In sum, although the Court is fully cognizant of the fact that district courts are to be extremely reluctant to order release on. bail to parolees detained during revocation proceedings, Molina, 627 F.2d at 75-76, this case presents the sort of unique situation which makes such a release fully appropriate. The time requirements of 18 U.S.C. § 4214(a)(1)(B) have not been followed, and the peculiar facts of petitioner’s case indicate that he is an ideal candidate for bail.
Bond has been set at $5,000. Petitioner is to appear at his final revocation hearing on August 16, 1982, at the Metropolitan Correctional Center.
IT IS SO ORDERED.
. In bis petition, Mr. Hebei indicated his belief that the final hearing was to occur on August 26, 1982. At the hearing, however, the parties agreed to the change of date.
. The general rule is that an alleged parole violator is to be “... accorded the opportunity to have — (A) a preliminary hearing .. . without unnecessary delay to determine if there is probable cause to believe he has violated a condition of his parole...” 18 U.S.C. § 4214(a)(1)(A). By regulation, however, the commission has provided that "... conviction of a Federal, State or local crime committed subsequent to release by a parolee shall constitute probable cause for the purposes of this section and no preliminary interview shall be conducted unless otherwise ordered by the Regional Commissioner.” 28 C.F.R. § 2.49(f).

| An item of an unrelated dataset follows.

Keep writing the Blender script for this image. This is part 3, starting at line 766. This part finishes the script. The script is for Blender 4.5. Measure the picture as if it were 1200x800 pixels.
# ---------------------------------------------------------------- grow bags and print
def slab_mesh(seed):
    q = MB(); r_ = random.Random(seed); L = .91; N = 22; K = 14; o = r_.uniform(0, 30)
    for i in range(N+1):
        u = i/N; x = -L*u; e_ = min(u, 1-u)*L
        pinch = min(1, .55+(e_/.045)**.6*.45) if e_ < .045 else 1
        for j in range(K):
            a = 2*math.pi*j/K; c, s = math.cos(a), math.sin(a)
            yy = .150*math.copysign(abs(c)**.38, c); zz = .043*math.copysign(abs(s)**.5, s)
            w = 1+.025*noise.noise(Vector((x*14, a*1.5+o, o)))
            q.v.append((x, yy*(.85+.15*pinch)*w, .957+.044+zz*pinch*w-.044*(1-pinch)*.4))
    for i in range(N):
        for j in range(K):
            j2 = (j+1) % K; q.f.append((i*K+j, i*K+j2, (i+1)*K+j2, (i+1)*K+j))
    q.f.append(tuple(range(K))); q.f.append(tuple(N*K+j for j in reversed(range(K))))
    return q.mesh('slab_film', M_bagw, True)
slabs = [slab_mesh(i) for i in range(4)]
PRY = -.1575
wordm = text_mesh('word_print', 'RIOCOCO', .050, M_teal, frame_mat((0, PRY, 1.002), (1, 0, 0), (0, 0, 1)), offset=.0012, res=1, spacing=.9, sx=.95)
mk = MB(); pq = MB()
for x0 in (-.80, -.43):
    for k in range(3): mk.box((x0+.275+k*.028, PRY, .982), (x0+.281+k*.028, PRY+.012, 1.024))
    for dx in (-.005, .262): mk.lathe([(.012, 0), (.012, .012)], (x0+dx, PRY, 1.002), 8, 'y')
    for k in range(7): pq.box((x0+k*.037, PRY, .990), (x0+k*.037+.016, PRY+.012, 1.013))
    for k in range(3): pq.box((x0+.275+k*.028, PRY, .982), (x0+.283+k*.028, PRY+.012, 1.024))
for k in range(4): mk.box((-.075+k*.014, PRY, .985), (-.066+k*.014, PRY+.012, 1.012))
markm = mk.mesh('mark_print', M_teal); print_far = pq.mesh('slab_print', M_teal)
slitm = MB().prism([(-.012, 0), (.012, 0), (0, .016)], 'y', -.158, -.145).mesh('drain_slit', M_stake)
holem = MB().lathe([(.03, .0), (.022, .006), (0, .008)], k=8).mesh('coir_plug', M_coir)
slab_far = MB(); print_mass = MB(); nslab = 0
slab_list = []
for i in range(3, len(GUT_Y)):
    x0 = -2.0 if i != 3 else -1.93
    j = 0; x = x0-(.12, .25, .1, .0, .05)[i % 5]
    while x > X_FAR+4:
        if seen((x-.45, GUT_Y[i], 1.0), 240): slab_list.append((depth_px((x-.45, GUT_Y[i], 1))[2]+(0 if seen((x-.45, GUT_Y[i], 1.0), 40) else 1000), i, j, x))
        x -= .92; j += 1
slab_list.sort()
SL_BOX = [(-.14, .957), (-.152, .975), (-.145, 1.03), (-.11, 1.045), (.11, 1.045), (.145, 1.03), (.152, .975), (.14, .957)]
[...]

. The facts indicate that Hebei’s original failure to appear was unintentional and was due only to some confusion as to the date, (Tr. 5).
. Although the facts do not indicate what date was initially set for the hearing, it appears that a continuance was sought by Mr. Hebei on May 13, 1982 to allow him time to secure the presence of adverse witnesses. The hearing was then scheduled for May 28, 1982, but had to be rescheduled because no Marshal could be located at the Federal Building in Milwaukee.
. Mr. Hebei, prior to this date, had been represented by privately retained counsel. Apparently because of the prohibitive cost of transporting counsel to Chicago, Mr. Hebei did not retain private counsel for the final hearing, (Tr. 7).
. The Court in Molina specifically noted that its “listing of possible claims is not intended to be exhaustive.” Id. at 76, n.6.
. Although it appears that petitioner was also found guilty in Municipal Court of a vandalism charge, stemming presumably from the same incident, his sentence on that charge was suspended, (Tr. 10).